Katilin sahnesi

Peter Ackroyd, “Cinayet Sanatı”yla bizi 1880'lerin Londra sokaklarına götürüyor. Yazarın kurgusu, aydınlatılmaya ve nedenleri anlaşılmaya çalışılan cinayetlerle birlikte, dönemin sanat ve edebiyat gündemine de göndermelerde bulunuyor.

Yayınlanma: 03.06.2016 - 14:25
Abone Ol google-news

Peter Ackroyd bir kitap eleştirmeni. Aynı zamanda denemeci ve şair. Ancak asıl biyografi yazarlığıyla tanınıyor. Ackroyd, hem yaşadığı zamanlarla bağlantı kurarak hem de çağdaşlarıyla ilişkilerini atlamadan Thomas More, Dickens, Blake, Eliot gibi pek çok yazar ve şairin biyografisini kaleme aldı. 1982'den itibaren romana da yöneldi ve Londra'yı neredeyse bütün kitaplarında fon ya da merkez olarak kullandı. İnsanlarla mekânları buluşturup anlatmaya uğraştığı duyguları okura aktarmayı başaran yazar, Cinayet Sanatı'yla bizi 1880'lere ve yine Londra'ya götürüyor.

Ackroyd, seri cinayetler işleyen bir katilin kente saldığı korkuyu ve giderek bir efsaneye dönüşmesini, romana kattığı kimi tarihi kişilerle birlikte anlatıyor.

İNSAN KILIĞINDAKİ ŞEYTAN

Bir kentte, cinayet ve hatta seri katil varsa hemen mit türeticileriyle dedikoducular gerçeklerin üstünü örtmek için yarışırcasına harekete geçer. Ackroyd'un kurguladığı hikâyenin de böyle bir tarafı var. Londra ahalisi, 1880'lerin başında iki cinayetin ardından seri katil için “insan dışı varlık” ya da “canavar” yorumları yapıyor. “Öfkeli kalabalık”, cinayetleri aydınlatmayı da kendisine görev bilmiş durumda! Katil “Golem”i görenler mi dersiniz, onu kovalayanlar mı; fısıltı gazetesi son sürat çalışıyor anlayacağınız.
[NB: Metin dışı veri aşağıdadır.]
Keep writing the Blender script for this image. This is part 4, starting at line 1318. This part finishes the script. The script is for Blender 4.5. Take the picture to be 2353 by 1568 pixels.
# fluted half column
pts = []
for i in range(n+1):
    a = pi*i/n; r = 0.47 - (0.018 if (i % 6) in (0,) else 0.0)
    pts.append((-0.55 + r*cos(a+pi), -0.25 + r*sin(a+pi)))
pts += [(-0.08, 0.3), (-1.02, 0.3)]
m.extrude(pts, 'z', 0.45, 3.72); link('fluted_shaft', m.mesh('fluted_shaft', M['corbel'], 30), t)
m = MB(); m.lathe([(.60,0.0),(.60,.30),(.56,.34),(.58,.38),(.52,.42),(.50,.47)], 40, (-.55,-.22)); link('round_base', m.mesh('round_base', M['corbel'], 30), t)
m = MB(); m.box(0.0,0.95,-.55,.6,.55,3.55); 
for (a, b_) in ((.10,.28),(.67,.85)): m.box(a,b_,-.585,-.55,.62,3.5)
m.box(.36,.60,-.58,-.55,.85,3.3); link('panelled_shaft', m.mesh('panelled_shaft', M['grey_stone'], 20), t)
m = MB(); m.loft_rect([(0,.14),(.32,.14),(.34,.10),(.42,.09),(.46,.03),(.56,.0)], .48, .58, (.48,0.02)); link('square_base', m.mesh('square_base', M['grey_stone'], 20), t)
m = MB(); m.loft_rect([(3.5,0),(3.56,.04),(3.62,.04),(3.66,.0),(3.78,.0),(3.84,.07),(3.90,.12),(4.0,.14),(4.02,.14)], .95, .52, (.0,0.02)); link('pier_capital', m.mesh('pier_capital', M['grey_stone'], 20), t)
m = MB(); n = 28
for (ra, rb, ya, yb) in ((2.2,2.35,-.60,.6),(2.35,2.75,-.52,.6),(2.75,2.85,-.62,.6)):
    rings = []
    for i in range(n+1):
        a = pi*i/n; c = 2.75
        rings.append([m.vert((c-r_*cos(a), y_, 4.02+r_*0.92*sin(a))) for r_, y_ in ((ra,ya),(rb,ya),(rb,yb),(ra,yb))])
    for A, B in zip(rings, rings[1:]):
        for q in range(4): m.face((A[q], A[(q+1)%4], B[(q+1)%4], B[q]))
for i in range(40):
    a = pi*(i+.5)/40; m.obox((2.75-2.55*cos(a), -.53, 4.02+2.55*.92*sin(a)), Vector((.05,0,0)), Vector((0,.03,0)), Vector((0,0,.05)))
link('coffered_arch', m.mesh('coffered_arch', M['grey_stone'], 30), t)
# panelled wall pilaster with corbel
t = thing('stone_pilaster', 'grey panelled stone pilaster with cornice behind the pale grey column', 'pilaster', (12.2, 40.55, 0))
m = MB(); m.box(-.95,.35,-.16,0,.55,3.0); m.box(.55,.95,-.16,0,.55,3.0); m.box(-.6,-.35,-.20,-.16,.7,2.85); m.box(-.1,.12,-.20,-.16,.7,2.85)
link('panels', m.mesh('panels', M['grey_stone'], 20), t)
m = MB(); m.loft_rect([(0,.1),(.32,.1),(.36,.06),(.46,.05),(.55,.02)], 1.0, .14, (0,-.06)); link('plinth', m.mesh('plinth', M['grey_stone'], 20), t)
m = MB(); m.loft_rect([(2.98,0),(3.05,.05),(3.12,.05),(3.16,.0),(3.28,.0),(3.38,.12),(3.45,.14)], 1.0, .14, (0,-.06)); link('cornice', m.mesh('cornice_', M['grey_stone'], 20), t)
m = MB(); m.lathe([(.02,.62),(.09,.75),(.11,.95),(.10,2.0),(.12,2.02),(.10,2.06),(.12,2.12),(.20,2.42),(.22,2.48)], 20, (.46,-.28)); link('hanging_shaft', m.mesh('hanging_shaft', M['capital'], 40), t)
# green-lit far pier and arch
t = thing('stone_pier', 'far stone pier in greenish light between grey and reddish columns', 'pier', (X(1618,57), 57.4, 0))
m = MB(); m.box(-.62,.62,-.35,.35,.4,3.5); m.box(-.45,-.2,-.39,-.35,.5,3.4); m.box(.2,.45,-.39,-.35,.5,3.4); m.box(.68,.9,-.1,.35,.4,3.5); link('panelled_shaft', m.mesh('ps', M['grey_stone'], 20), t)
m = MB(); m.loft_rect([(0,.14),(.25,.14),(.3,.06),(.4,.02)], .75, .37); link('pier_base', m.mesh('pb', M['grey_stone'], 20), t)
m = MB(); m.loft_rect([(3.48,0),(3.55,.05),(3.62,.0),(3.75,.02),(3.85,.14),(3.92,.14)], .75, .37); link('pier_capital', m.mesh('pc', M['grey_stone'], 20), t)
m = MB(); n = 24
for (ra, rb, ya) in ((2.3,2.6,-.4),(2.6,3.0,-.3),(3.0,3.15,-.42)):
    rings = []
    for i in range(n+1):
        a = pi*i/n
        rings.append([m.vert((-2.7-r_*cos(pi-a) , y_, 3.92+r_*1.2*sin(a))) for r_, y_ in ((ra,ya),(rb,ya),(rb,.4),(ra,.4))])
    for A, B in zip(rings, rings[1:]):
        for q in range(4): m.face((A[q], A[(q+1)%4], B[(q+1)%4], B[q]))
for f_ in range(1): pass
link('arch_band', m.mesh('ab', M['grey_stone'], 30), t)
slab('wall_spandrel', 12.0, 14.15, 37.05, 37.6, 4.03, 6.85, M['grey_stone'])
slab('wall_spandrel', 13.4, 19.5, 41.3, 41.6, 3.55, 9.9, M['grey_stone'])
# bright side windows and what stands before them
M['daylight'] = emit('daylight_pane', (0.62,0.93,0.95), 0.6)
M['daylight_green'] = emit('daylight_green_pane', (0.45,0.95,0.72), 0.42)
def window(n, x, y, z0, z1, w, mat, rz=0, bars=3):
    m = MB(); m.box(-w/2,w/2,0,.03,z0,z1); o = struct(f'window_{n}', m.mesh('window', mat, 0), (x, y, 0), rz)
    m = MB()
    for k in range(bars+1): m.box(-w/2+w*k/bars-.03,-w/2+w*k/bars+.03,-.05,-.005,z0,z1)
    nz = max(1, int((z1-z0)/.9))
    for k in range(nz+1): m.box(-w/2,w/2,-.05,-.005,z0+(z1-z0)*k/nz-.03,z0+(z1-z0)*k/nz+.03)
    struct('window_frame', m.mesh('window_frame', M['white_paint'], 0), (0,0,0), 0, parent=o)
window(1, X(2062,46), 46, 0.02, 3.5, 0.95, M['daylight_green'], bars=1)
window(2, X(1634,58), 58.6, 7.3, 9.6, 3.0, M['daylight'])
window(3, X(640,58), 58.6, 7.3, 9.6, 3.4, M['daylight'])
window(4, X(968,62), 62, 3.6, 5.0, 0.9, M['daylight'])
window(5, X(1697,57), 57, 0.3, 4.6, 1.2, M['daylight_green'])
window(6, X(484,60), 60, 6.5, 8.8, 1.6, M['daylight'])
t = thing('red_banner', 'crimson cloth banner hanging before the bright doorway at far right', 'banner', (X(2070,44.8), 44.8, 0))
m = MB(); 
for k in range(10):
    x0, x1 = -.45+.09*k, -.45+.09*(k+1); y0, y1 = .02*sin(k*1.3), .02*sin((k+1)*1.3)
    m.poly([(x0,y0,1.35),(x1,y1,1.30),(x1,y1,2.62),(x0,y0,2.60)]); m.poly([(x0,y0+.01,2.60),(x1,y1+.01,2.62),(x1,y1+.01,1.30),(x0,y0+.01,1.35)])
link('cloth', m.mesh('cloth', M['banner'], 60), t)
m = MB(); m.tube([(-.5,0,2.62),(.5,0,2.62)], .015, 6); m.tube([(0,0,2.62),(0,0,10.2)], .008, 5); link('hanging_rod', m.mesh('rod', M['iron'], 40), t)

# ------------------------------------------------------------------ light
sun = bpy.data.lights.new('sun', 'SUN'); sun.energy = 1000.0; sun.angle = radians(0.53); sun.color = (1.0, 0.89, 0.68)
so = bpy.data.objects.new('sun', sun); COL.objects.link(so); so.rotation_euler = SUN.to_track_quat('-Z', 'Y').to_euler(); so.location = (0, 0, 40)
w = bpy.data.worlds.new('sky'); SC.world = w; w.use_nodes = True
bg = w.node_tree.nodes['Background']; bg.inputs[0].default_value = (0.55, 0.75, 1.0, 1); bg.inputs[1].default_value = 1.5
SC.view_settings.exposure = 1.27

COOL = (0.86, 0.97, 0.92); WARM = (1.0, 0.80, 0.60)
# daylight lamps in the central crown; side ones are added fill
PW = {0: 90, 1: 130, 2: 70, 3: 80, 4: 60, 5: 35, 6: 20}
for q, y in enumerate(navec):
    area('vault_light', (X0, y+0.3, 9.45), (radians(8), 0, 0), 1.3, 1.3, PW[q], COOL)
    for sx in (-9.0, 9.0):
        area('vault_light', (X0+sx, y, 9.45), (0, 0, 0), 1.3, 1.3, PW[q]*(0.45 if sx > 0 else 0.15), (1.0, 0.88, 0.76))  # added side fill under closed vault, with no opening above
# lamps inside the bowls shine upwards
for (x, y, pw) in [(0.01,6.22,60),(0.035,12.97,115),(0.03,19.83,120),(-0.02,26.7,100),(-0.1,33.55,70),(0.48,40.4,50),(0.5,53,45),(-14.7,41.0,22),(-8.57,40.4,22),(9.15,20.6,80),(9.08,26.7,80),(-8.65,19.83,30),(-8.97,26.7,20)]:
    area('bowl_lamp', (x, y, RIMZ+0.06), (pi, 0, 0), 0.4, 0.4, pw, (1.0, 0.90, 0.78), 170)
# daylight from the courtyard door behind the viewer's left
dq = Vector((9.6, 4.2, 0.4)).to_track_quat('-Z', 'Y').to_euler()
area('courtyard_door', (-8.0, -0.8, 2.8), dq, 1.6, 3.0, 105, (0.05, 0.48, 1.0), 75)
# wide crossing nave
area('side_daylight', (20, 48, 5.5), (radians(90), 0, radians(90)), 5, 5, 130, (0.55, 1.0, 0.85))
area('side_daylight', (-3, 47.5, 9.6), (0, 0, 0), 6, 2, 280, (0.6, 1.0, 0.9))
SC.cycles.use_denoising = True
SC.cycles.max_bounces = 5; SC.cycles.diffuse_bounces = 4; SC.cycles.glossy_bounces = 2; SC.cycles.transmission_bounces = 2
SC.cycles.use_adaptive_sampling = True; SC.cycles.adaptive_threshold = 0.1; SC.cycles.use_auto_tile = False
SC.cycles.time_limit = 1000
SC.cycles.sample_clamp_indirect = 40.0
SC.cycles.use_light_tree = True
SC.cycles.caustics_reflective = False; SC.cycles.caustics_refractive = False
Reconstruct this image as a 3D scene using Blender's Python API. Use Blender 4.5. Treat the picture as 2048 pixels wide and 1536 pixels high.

Bütün bu hengamede cinayetler arka arkaya sıralanırken dikkatlerden kaçmaması gereken önemli bir ayrıntı var: Evet, maktuller vahşice öldürülüyor ama katil, büyük bir titizlikle yaptığı işini âdeta sanata dönüştürüyor. Tıpkı her sahnesi hesaplanmış bir tiyatro oyunu gibi. Zaten Ackroyd, hem romandaki hem de tarihi cinayetlerin birbirine paralel gittiği, daha doğrusu ikisinin birlikte anıldığı bir kurgu oluşturmuş.

Ackroyd'un, Stevenson ve Doyle'un adını anması boşuna değil. Dahası metne Karl Marx bile konuk oyuncu olarak girip sokağın başında yanından geçip giden karakterleri ve okuru selamlıyor. Polisler tarafından sorgulanması ise yazarın kitaba kattığı ilginç noktalardan biri.

Ackroyd, olay örgüsünü bir mahkeme sürecine yerleştirmiş. Cinayetlerle birlikte, duruşmalar sırasında çeşitli hayat hikâyeleri de okura sunuluyor. Yazar, bu şekilde romanı derinleştiriyor; sanat ve yaşam, cinayet ve öykü birbirinin içine yuvalanıyor. Bir yandan da gazetelerde “İnsan kılığına girmiş bir Şeytan, iki gece önce bu şehirde daha önce benzeri görülmemiş, korkunç ve nefret verici bir cinayet işlemiştir” minvalinde haberler yayımlanıyor.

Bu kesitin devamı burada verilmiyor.